Comment Teddy compte-t-il y répondre ? Doute-t-il de ses capacités à le faire ? Une part de la réponse est dans son interview (Esprit du Judo n°69, actuellement en kiosque), la conclusion sera écrite sur le tapis le trois septembre de cette année. Elle sera forcément historique. 

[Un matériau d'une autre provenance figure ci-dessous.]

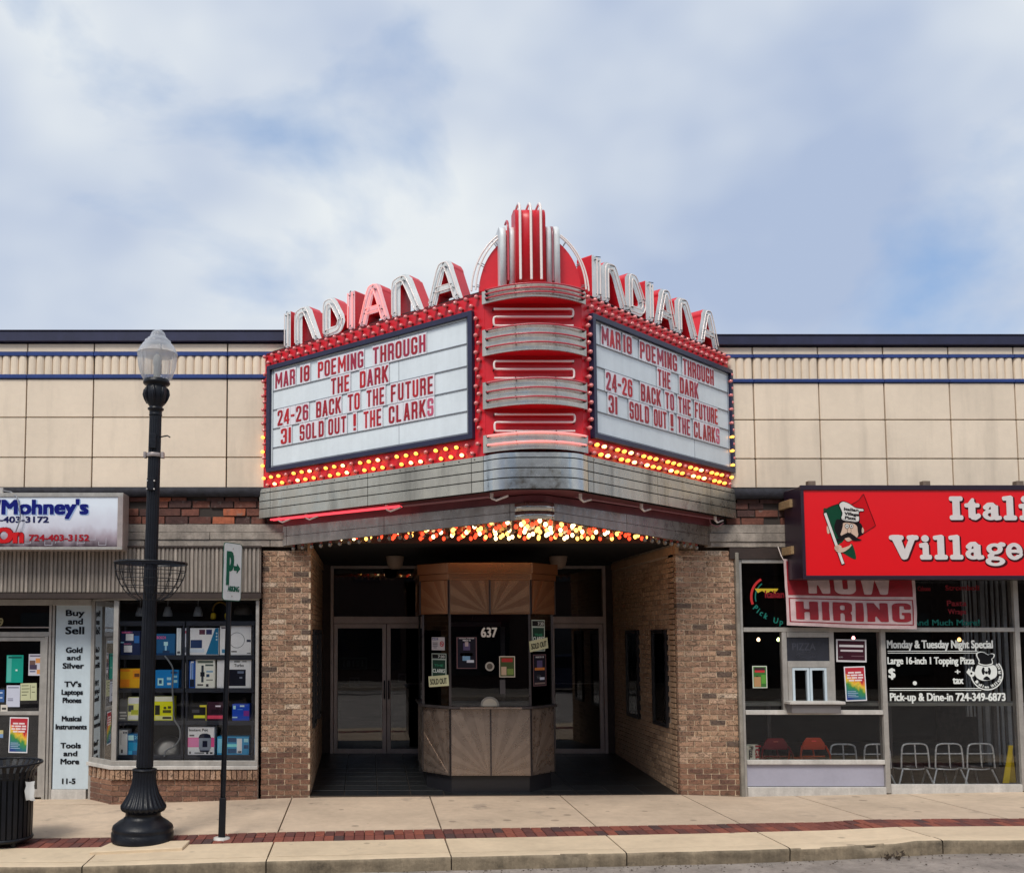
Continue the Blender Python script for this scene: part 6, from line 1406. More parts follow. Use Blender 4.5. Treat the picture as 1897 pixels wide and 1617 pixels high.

* Suite à cet article la FIJ nous a aimablement contacté pour nous donner les intéressantes précisions suivantes :

La réactualisation d’une Ranking List se fait bien en fin de chaque semaine. De ce fait, nous réactualisons la Ranking tous les dimanche soirs (après les éventuelles compétitions du week-end). De ce fait, pour un tirage au sort un dimanche, on prend la ranking de la semaine courante. Par ailleurs, le changement de taux de points pour une compétition (passage de 100% à 50% puis à 0%), que l’on dit usuellement « après un an », puis « après deux ans », est plus précisément basé sur le numéro de semaine de la competition. Pour une compétition qui s’est déroulée une semaine S il y a deux ans, pour que cela passe à 0% il faut que la semaine S cette année soit révolue. Donc il faut que nous soyons en S+1 de cette année. Nous ne calculons donc pas sur la date réelle (le 24/08/2015 par exemple). Dans le cas des Championnats du Monde de 2015 à Astana, qui avaient débuté le 24/08/2015, on était en semaine 35. Le tirage au sort des Championnat du Monde de 2017 aura lieu le 27/08/2017, en semaine 34. De ce fait, par la règle, les points (à 50%) des Championnats du Monde de 2015, sont encore naturellement effectifs pendant un semaine (ils passent à 0% en début de la semaine 36). Il n’y a donc pas d’exception particulière sur la réactualisation de la Ranking List avant le Championnat du Monde à venir.